Professor Šolaja said that the key to ensuring peace and security in Bosnia and Herzegovina would be in “stabilization of internal politics” by reaching a consensus among the three nations on the most important political issues, including security, as well as building trust towards the institutions of BiH.

“Otherwise, there will be constant uncertainty that cannot be prevented by any armed force, neither internal nor foreign,” as he warned.

Professor Kožljak considers the security situation in BiH “under a threat of a combination of internal and external factors which have demonstrated a potential to act together,” which NATO understood as well. He explained that the mentioning of Bosnia and Herzegovina in the Madrid Summit Declaration laid out the plan of assistance that NATO will provide with the aim of minimizing the threats in BiH.

“This assistance includes strengthening the security and defense capacities of the state through support in removing obstacles to the efficient functioning of state institutions, strengthening the defense capabilities of BiH through support programs for the modernization and development of the Armed Forces of BiH, raising the level of interoperability of the defense and security institutions of BiH, assistance in the fight against cyber attacks et cetera,” as Kožljak illustrated.

According to him, this demonstrates the commitment of NATO to increase its engagement in providing security in BiH, even before the results of the voting become known.

What is to be expected after 3 November?

Alija Kožljak said that it is “very likely” NATO will replace EUFOR in Bosnia and Herzegovina in the event of Russian veto to the extension of the EUFOR mission, having in mind the “statements from both organizations, but also from EU and NATO member states.” He stated that the messages from the aforementioned NATO Summit in Madrid go in line with this assumption and that the support NATO pledged to BiH “refers to the possibility of non-extension of the ALTHEA mission.”

On the other hand, Miloš Šolaja doesn’t believe that Russia will cast a veto on 3 November because in the context of the war in Ukraine, it wouldn’t be in its interest to “start new conflicts or reactivate the old battlefields.” As a guarantor of the Dayton Agreement, Russia should aim towards securing peace in Bosnia and Herzegovina.

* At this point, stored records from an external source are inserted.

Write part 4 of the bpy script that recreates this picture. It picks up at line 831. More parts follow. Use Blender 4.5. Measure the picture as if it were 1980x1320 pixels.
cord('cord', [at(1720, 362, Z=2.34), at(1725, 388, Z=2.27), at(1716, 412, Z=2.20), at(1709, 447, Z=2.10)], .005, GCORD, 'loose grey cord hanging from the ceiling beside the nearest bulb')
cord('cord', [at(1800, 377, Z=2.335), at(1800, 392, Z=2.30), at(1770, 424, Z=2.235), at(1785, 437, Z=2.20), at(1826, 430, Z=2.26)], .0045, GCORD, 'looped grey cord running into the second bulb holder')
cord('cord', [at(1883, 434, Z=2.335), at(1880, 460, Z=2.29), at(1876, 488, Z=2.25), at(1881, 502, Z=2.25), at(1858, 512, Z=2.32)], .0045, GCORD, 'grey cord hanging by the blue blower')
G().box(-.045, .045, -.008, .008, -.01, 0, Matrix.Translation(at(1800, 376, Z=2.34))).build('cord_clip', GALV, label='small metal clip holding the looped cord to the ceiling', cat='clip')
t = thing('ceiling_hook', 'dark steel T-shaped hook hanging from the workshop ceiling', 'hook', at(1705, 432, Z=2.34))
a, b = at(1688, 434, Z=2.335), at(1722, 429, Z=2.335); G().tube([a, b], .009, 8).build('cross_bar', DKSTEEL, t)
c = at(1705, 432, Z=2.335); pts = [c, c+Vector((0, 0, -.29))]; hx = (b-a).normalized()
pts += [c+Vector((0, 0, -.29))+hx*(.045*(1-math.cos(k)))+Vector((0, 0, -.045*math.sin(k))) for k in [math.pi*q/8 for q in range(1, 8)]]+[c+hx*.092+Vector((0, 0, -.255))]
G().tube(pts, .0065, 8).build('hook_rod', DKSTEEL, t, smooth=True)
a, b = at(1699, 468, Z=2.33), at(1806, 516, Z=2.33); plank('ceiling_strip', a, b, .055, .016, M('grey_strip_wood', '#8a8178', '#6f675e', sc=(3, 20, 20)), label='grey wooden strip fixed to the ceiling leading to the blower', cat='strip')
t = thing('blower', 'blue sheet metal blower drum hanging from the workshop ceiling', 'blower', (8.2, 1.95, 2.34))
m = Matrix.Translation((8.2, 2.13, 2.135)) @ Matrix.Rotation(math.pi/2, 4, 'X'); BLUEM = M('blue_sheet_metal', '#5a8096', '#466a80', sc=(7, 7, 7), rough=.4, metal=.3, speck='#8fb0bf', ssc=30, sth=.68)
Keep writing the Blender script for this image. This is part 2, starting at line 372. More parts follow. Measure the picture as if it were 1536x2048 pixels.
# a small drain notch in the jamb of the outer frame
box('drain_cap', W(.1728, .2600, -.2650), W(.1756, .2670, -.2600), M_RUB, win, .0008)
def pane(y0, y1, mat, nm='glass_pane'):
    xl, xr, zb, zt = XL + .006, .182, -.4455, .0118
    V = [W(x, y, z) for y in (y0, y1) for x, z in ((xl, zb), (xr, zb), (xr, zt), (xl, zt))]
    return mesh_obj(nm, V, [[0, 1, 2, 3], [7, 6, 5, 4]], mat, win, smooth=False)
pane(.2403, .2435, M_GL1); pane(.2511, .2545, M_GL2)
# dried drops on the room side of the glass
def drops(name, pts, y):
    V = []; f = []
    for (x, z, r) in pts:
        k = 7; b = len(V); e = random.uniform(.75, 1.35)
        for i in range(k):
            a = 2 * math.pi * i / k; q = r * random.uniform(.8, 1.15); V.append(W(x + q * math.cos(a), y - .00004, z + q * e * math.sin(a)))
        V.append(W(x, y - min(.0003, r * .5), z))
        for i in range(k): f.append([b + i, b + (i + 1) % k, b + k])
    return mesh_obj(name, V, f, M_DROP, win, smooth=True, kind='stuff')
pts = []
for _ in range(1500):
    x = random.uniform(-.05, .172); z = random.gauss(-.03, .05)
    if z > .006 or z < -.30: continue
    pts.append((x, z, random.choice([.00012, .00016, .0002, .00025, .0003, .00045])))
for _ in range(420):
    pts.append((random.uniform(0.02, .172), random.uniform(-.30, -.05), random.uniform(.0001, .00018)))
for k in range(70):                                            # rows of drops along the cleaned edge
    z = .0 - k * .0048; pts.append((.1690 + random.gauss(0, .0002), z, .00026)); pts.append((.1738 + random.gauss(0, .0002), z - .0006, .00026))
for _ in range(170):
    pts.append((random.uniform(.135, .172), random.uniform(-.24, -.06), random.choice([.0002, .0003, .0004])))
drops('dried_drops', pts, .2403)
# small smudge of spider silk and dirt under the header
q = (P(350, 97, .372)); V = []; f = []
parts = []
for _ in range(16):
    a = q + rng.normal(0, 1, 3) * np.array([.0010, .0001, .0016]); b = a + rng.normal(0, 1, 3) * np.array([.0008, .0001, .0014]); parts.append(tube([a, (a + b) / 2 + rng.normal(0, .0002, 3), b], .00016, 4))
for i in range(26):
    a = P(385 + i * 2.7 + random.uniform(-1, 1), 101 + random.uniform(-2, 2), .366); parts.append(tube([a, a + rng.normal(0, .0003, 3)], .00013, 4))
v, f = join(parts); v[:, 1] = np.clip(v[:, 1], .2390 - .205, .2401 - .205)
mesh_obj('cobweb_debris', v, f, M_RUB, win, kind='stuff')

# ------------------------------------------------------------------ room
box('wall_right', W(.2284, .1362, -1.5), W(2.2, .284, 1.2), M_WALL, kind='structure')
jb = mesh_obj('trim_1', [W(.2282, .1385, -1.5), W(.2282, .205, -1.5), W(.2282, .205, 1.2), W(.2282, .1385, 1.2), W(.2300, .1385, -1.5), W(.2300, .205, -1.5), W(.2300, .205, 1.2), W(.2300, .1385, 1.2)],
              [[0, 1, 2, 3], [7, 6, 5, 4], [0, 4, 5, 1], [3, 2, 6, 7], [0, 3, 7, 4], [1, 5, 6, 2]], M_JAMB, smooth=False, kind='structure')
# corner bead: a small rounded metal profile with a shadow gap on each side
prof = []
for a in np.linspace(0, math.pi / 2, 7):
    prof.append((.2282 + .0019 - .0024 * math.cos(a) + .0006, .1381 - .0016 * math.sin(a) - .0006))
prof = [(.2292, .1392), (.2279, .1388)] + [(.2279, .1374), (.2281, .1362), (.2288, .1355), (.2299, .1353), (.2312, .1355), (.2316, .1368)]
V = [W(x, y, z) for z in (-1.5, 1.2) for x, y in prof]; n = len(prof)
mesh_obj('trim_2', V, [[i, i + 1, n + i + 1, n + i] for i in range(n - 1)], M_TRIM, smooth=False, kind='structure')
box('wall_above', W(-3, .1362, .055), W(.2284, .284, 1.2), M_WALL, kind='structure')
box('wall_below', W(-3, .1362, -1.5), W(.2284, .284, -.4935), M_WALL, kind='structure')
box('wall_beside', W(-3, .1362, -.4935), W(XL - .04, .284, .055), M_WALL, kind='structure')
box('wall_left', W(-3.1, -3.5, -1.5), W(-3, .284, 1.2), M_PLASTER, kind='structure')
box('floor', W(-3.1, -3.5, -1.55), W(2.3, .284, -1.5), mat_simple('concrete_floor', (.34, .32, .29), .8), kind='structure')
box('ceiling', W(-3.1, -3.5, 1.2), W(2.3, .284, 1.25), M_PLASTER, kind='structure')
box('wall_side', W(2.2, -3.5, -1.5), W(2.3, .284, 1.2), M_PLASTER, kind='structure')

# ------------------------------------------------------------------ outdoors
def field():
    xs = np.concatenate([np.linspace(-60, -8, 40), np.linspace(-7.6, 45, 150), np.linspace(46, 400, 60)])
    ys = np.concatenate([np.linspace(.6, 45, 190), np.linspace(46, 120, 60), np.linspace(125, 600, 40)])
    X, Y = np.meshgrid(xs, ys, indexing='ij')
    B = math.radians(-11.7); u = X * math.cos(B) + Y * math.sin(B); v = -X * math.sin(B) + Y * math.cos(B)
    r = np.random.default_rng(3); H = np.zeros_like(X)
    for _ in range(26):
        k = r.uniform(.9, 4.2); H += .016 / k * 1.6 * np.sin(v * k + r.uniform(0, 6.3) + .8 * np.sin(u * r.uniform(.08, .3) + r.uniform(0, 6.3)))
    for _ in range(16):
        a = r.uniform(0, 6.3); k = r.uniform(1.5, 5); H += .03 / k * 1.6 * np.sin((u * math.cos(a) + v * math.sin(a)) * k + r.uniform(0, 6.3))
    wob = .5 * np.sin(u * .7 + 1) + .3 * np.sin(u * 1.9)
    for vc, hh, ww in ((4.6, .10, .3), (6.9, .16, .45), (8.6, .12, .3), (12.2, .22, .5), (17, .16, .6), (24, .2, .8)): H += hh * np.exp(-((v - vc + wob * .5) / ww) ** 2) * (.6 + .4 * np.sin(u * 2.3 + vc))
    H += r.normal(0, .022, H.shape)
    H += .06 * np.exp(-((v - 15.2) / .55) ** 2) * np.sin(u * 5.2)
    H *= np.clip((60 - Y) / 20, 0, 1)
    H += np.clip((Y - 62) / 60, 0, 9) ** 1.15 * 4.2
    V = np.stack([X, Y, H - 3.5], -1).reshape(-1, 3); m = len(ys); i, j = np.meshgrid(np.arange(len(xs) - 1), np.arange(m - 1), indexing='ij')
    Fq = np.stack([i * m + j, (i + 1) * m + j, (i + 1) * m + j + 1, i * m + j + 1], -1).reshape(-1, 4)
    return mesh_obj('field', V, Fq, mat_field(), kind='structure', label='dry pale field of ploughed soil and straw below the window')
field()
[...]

Šolaja is also sceptic about the ground for NATO involvement in Bosnia and Herzegovina, “even though NATO countries were the backbone of IFOR and SFOR.” He said that such a decision would have to be unilateral, unlike the UNSC approved missions that were mentioned, and would cause disagreements in the country.

“Considering the stance towards NATO of the Republic of Srpska, an important internal stakeholder and a subject in decision-making, the only certain thing in this scenario would be political instability, and thereby jeopardizing of security.”

However, Kožljak stated that NATO would in fact have the mandate to replace EUFOR on the basis of several UN Security Council resolutions, including the ones from 1995 and 1996 which gave NATO the mandate to maintain peace, security and stability in BiH, but also Resolution 1575 from 2004 “which gives a mandate to EUFOR for security in BiH, with the clause that NATO retains its mandate in BiH and engages if needed.”

It is this resolution, as well as the two previously mentioned, that are the basis for a more robust engagement of NATO, if the sufficiency of EUFOR to fulfill the assigned mandate of the UNSC from 2004 is questioned in any way. So, if the Russian Federation vetoes the extension of the ALTHEA mission, it prevents EUFOR from fulfilling its mandate, which activates the clause from Resolution 1575 and activates NATO’s mandate in Bosnia and Herzegovina, which has been maintained at the level of the NATO headquarters in Sarajevo. In this case, its mandate would be strengthened with more robust troops, capable of ensuring stability in BiH, but also preventing other types of threats to the security of BiH, including possible aggressive actions,” Kožljak concluded.